Further elements of Telstra’s fightback against the proposed 12Mbps-minimum National Broadband Network (NBN) have emerged, although one has to ask the question: would Telstra bother upgrading its cable network if it was to win the NBN contract?

Although 700,000 homes can already access cable speeds of up to 17Mbps, and a further 1.8 million can access up to 30Mbps speeds, a more-than tripling of these speeds takes the network to 100Mbps and starts getting Australians with access to cable closer to the speeds enjoyed by Internet users in Japan and South Korea.

That’s the big catch, of course – only Australians with access to the cable network will benefit, as Telstra is only talking about upgrading the existing network, not rolling out new cable to areas without it.

There’s also no word on pricing, but with the first upgrade 9 months away from being switched on, and with Telstra saying it will spend $300 million this calendar year alone, the need to recoup those costs surely rules out any bargain pricing from Australia’s dominant telco and NBN smasher.

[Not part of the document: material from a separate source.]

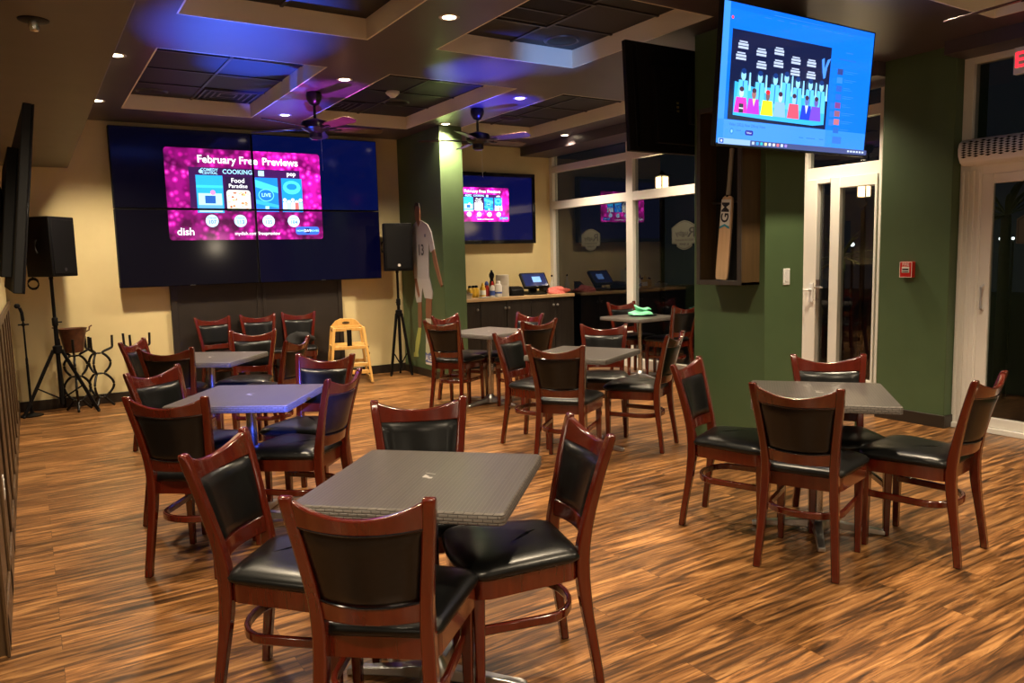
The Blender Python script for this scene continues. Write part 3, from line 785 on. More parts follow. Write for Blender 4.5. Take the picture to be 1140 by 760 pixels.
# page: u 0..1.8 (width in screen heights), v 0..1
def q3(a, b_, c, d): return rect(a * A, b_ * A, c, d)
P(q3(0, 1, 0, 1), (.004, .15, .85)); P(q3(0, 1, .955, 1), (.003, .13, .80)); P(q3(0, .04, 0, 1), (.045, .26, .88)); P(q3(0, 1, .0, .18), (.030, .22, .84)); P(q3(.04, .70, .045, .18), (.05, .25, .86))
P(disc(.055 * A, .895, .012, .012, 12), (.85, .05, .08)); T('video', .085 * A, .893, .020, (.03, .10, .45))
for k in range(8): P(q3(.24 + .08 * k, .285 + .08 * k, .936, .941), (.03, .16, .65))
P(q3(.30, .62, .966, .970), (.03, .18, .7)); P(q3(.36, .40, .870, .874), (.03, .16, .6)); P(q3(.80, .85, .80, .806), (.03, .16, .6))
P(q3(.057, .694, .181, .819), (.006, .010, .045))
for k, (u, v) in enumerate(((.125, .735), (.115, .655), (.235, .705), (.345, .735), (.240, .615), (.345, .645), (.455, .690), (.560, .690), (.455, .605), (.562, .600))):
    for q in range(3): P(q3(u - .030 + .006 * (q == 0), u + .030 - .006 * (q == 0), v - .022 * q, v - .022 * q + (.010 if q == 0 else .016)), (.42, .50, .70))
P([(.628 * A, .715), (.645 * A, .73), (.650 * A, .65), (.668 * A, .72), (.690 * A, .735), (.668 * A, .66), (.660 * A, .58), (.648 * A, .57), (.638 * A, .62)], (.06, .25, .95))
P([(.085 * A, .215), (.085 * A, .455), (.20 * A, .43), (.36 * A, .45), (.50 * A, .42), (.60 * A, .43), (.672 * A, .44), (.675 * A, .215), (.60 * A, .200), (.30 * A, .205)], (.035, .40, .98))
for k, u in enumerate((.135, .235, .33, .40, .475, .56, .635)):
    vv = .50 if k != 3 else .525
    P([((u - .034) * A, .30), ((u + .034) * A, .30), ((u + .026) * A, vv - .03), ((u - .026) * A, vv - .03)], (.10, .50, 1.)); P(disc(u * A, vv + .005, .026, .038, 14), (.26, .62, 1.)); P(disc(u * A, vv + .035, .027, .020, 12), (.006, .03, .16))
    P(q3(u - .003, u + .003, .33, vv - .035), (.02, .15, .6)); P([((u + .032) * A, .40), ((u + .046) * A, .40), ((u + .042) * A, vv + .03 + .03 * (k == 2)), ((u + .034) * A, vv + .03 + .03 * (k == 2))], (.26, .62, 1.))
front = ((.125, (.80, .02, .45), (.45, .6, .9)), (.20, (.42, .02, .62), (.30, .12, .12)), (.285, (.70, .85, .02), (.16, .09, .10)), (.365, (.22, .42, .75), (.45, .55, .75)), (.455, (.85, .08, .14), (.30, .5, .9)), (.54, (.012, .045, .62), (.10, .16, .45)), (.605, (.16, .06, .62), (.12, .10, .40)))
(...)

Telstra says that DOCSIS 3.0 technology has “already [been] successfully deployed in several cable networks overseas” and is now promising to “immediately begin work to turbo-charge its five-city cable network”, with a media and analyst Q&A session at 10.30am to deliver more answers to what will undoubtedly be a torrent of questions.
 
Telstra believes that almost one million Melbourne homes will be able to take advantage of the 100Mbps upgrade, when it is complete, but until the Q&A session we don’t yet know precisely when the other four major capital cities can realistically expect the same upgrade.

Outgoing Telstra CEO Sol Trujillo said the “cable upgrade continues Telstra’s strategy of bringing high-speed broadband to Australians”, specifically noting that: “BigPond Cable Extreme transformed the cable network into a high-speed broadband network. Now we are going to the next level: super-fast broadband with download speeds among the highest in the world.